* Begin RECORDED DATA *

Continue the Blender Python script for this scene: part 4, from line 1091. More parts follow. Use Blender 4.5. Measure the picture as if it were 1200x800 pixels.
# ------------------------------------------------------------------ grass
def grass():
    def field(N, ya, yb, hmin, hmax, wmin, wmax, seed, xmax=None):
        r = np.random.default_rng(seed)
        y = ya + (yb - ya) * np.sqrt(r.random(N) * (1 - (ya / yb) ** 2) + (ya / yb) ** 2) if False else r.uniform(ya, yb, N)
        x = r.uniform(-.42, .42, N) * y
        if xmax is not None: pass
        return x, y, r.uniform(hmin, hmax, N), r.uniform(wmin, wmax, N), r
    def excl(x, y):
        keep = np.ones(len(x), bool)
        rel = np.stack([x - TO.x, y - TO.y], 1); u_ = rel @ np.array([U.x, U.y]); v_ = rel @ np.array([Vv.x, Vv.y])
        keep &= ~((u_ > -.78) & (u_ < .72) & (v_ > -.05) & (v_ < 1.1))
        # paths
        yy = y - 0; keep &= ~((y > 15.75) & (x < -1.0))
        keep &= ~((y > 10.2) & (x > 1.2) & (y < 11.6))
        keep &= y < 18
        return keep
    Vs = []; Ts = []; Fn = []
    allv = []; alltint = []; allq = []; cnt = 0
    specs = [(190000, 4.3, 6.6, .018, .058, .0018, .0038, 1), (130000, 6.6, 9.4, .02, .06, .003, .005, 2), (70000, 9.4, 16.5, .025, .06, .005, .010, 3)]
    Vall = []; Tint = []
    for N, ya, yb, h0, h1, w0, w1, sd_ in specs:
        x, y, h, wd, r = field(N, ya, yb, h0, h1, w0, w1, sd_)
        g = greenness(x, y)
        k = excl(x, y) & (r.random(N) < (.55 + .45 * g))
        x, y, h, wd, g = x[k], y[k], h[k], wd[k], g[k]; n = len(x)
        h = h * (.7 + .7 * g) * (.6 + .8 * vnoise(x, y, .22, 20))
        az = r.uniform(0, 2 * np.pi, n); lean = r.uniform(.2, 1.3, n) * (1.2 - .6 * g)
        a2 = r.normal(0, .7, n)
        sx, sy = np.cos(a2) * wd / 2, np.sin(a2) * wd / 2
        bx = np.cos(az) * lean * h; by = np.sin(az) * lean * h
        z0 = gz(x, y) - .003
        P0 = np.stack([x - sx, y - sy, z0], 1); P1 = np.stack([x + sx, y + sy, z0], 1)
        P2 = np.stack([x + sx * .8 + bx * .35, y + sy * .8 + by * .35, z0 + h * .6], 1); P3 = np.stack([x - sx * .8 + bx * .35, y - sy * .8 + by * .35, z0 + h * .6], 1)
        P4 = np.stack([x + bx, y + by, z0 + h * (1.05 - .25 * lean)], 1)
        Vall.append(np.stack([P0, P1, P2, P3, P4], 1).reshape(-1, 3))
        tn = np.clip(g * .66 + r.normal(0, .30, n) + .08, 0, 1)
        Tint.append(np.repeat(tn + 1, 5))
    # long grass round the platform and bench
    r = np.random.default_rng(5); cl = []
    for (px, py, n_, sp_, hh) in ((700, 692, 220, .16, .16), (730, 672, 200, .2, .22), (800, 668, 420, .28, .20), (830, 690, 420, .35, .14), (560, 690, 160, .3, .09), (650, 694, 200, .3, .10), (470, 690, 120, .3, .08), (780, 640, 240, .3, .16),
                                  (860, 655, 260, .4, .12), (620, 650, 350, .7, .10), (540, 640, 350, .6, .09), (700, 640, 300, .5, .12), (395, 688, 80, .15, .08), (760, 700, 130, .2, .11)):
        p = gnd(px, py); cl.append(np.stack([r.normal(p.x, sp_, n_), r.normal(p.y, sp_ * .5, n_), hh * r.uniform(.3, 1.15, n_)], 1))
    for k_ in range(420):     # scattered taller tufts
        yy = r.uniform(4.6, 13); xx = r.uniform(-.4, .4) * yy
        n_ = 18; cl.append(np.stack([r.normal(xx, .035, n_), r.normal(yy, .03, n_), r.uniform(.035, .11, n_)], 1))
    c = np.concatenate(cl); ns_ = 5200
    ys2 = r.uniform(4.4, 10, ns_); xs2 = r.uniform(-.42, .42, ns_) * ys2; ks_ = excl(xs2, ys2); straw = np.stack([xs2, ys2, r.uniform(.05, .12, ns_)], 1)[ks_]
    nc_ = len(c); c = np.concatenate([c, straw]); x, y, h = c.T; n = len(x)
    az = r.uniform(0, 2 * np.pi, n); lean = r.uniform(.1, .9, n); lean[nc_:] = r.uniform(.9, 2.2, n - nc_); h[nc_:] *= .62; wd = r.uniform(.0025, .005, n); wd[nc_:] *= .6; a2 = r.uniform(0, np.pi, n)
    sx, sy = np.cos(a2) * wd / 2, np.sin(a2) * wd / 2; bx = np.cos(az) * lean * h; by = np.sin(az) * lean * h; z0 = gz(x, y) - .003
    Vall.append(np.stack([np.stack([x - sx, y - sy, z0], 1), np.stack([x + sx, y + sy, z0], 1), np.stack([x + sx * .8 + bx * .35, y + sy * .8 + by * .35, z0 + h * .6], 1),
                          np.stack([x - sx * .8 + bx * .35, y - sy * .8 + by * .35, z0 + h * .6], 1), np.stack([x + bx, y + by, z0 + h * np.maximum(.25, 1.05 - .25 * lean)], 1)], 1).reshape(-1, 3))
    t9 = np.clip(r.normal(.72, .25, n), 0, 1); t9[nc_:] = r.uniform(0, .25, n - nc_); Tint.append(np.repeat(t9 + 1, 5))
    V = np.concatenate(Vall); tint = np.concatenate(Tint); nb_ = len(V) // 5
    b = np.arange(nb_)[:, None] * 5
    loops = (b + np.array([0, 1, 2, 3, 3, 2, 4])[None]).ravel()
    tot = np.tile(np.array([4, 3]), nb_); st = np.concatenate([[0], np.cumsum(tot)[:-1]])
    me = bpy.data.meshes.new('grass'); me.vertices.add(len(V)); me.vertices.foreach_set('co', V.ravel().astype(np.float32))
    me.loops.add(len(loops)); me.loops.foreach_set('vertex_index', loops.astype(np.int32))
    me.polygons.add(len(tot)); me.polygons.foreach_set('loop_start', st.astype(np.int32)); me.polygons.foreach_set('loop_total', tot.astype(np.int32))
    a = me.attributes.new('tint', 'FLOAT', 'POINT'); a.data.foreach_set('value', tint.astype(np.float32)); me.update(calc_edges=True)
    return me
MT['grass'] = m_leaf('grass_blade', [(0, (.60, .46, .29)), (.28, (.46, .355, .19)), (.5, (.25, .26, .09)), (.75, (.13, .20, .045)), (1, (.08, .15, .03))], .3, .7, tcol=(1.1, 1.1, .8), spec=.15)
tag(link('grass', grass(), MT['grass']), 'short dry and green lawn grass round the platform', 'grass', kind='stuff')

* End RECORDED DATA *

▸ **PROBLEM TO SOLVE**: The whole listing above needs to be written out again exactly.

▸ **TASK OUTPUT**:
Continue the Blender Python script for this scene: part 4, from line 1091. More parts follow. Use Blender 4.5. Measure the picture as if it were 1200x800 pixels.
# ------------------------------------------------------------------ grass
def grass():
    def field(N, ya, yb, hmin, hmax, wmin, wmax, seed, xmax=None):
        r = np.random.default_rng(seed)
        y = ya + (yb - ya) * np.sqrt(r.random(N) * (1 - (ya / yb) ** 2) + (ya / yb) ** 2) if False else r.uniform(ya, yb, N)
        x = r.uniform(-.42, .42, N) * y
        if xmax is not None: pass
        return x, y, r.uniform(hmin, hmax, N), r.uniform(wmin, wmax, N), r
    def excl(x, y):
        keep = np.ones(len(x), bool)
        rel = np.stack([x - TO.x, y - TO.y], 1); u_ = rel @ np.array([U.x, U.y]); v_ = rel @ np.array([Vv.x, Vv.y])
        keep &= ~((u_ > -.78) & (u_ < .72) & (v_ > -.05) & (v_ < 1.1))
        # paths
        yy = y - 0; keep &= ~((y > 15.75) & (x < -1.0))
        keep &= ~((y > 10.2) & (x > 1.2) & (y < 11.6))
        keep &= y < 18
        return keep
    Vs = []; Ts = []; Fn = []
    allv = []; alltint = []; allq = []; cnt = 0
    specs = [(190000, 4.3, 6.6, .018, .058, .0018, .0038, 1), (130000, 6.6, 9.4, .02, .06, .003, .005, 2), (70000, 9.4, 16.5, .025, .06, .005, .010, 3)]
    Vall = []; Tint = []
    for N, ya, yb, h0, h1, w0, w1, sd_ in specs:
        x, y, h, wd, r = field(N, ya, yb, h0, h1, w0, w1, sd_)
        g = greenness(x, y)
        k = excl(x, y) & (r.random(N) < (.55 + .45 * g))
        x, y, h, wd, g = x[k], y[k], h[k], wd[k], g[k]; n = len(x)
        h = h * (.7 + .7 * g) * (.6 + .8 * vnoise(x, y, .22, 20))
        az = r.uniform(0, 2 * np.pi, n); lean = r.uniform(.2, 1.3, n) * (1.2 - .6 * g)
        a2 = r.normal(0, .7, n)
        sx, sy = np.cos(a2) * wd / 2, np.sin(a2) * wd / 2
        bx = np.cos(az) * lean * h; by = np.sin(az) * lean * h
        z0 = gz(x, y) - .003
        P0 = np.stack([x - sx, y - sy, z0], 1); P1 = np.stack([x + sx, y + sy, z0], 1)
        P2 = np.stack([x + sx * .8 + bx * .35, y + sy * .8 + by * .35, z0 + h * .6], 1); P3 = np.stack([x - sx * .8 + bx * .35, y - sy * .8 + by * .35, z0 + h * .6], 1)
        P4 = np.stack([x + bx, y + by, z0 + h * (1.05 - .25 * lean)], 1)
        Vall.append(np.stack([P0, P1, P2, P3, P4], 1).reshape(-1, 3))
        tn = np.clip(g * .66 + r.normal(0, .30, n) + .08, 0, 1)
        Tint.append(np.repeat(tn + 1, 5))
    # long grass round the platform and bench
    r = np.random.default_rng(5); cl = []
    for (px, py, n_, sp_, hh) in ((700, 692, 220, .16, .16), (730, 672, 200, .2, .22), (800, 668, 420, .28, .20), (830, 690, 420, .35, .14), (560, 690, 160, .3, .09), (650, 694, 200, .3, .10), (470, 690, 120, .3, .08), (780, 640, 240, .3, .16),
                                  (860, 655, 260, .4, .12), (620, 650, 350, .7, .10), (540, 640, 350, .6, .09), (700, 640, 300, .5, .12), (395, 688, 80, .15, .08), (760, 700, 130, .2, .11)):
        p = gnd(px, py); cl.append(np.stack([r.normal(p.x, sp_, n_), r.normal(p.y, sp_ * .5, n_), hh * r.uniform(.3, 1.15, n_)], 1))
    for k_ in range(420):     # scattered taller tufts
        yy = r.uniform(4.6, 13); xx = r.uniform(-.4, .4) * yy
        n_ = 18; cl.append(np.stack([r.normal(xx, .035, n_), r.normal(yy, .03, n_), r.uniform(.035, .11, n_)], 1))
    c = np.concatenate(cl); ns_ = 5200
    ys2 = r.uniform(4.4, 10, ns_); xs2 = r.uniform(-.42, .42, ns_) * ys2; ks_ = excl(xs2, ys2); straw = np.stack([xs2, ys2, r.uniform(.05, .12, ns_)], 1)[ks_]
    nc_ = len(c); c = np.concatenate([c, straw]); x, y, h = c.T; n = len(x)
    az = r.uniform(0, 2 * np.pi, n); lean = r.uniform(.1, .9, n); lean[nc_:] = r.uniform(.9, 2.2, n - nc_); h[nc_:] *= .62; wd = r.uniform(.0025, .005, n); wd[nc_:] *= .6; a2 = r.uniform(0, np.pi, n)
    sx, sy = np.cos(a2) * wd / 2, np.sin(a2) * wd / 2; bx = np.cos(az) * lean * h; by = np.sin(az) * lean * h; z0 = gz(x, y) - .003
    Vall.append(np.stack([np.stack([x - sx, y - sy, z0], 1), np.stack([x + sx, y + sy, z0], 1), np.stack([x + sx * .8 + bx * .35, y + sy * .8 + by * .35, z0 + h * .6], 1),
                          np.stack([x - sx * .8 + bx * .35, y - sy * .8 + by * .35, z0 + h * .6], 1), np.stack([x + bx, y + by, z0 + h * np.maximum(.25, 1.05 - .25 * lean)], 1)], 1).reshape(-1, 3))
    t9 = np.clip(r.normal(.72, .25, n), 0, 1); t9[nc_:] = r.uniform(0, .25, n - nc_); Tint.append(np.repeat(t9 + 1, 5))
    V = np.concatenate(Vall); tint = np.concatenate(Tint); nb_ = len(V) // 5
    b = np.arange(nb_)[:, None] * 5
    loops = (b + np.array([0, 1, 2, 3, 3, 2, 4])[None]).ravel()
    tot = np.tile(np.array([4, 3]), nb_); st = np.concatenate([[0], np.cumsum(tot)[:-1]])
    me = bpy.data.meshes.new('grass'); me.vertices.add(len(V)); me.vertices.foreach_set('co', V.ravel().astype(np.float32))
    me.loops.add(len(loops)); me.loops.foreach_set('vertex_index', loops.astype(np.int32))
    me.polygons.add(len(tot)); me.polygons.foreach_set('loop_start', st.astype(np.int32)); me.polygons.foreach_set('loop_total', tot.astype(np.int32))
    a = me.attributes.new('tint', 'FLOAT', 'POINT'); a.data.foreach_set('value', tint.astype(np.float32)); me.update(calc_edges=True)
    return me
MT['grass'] = m_leaf('grass_blade', [(0, (.60, .46, .29)), (.28, (.46, .355, .19)), (.5, (.25, .26, .09)), (.75, (.13, .20, .045)), (1, (.08, .15, .03))], .3, .7, tcol=(1.1, 1.1, .8), spec=.15)
tag(link('grass', grass(), MT['grass']), 'short dry and green lawn grass round the platform', 'grass', kind='stuff')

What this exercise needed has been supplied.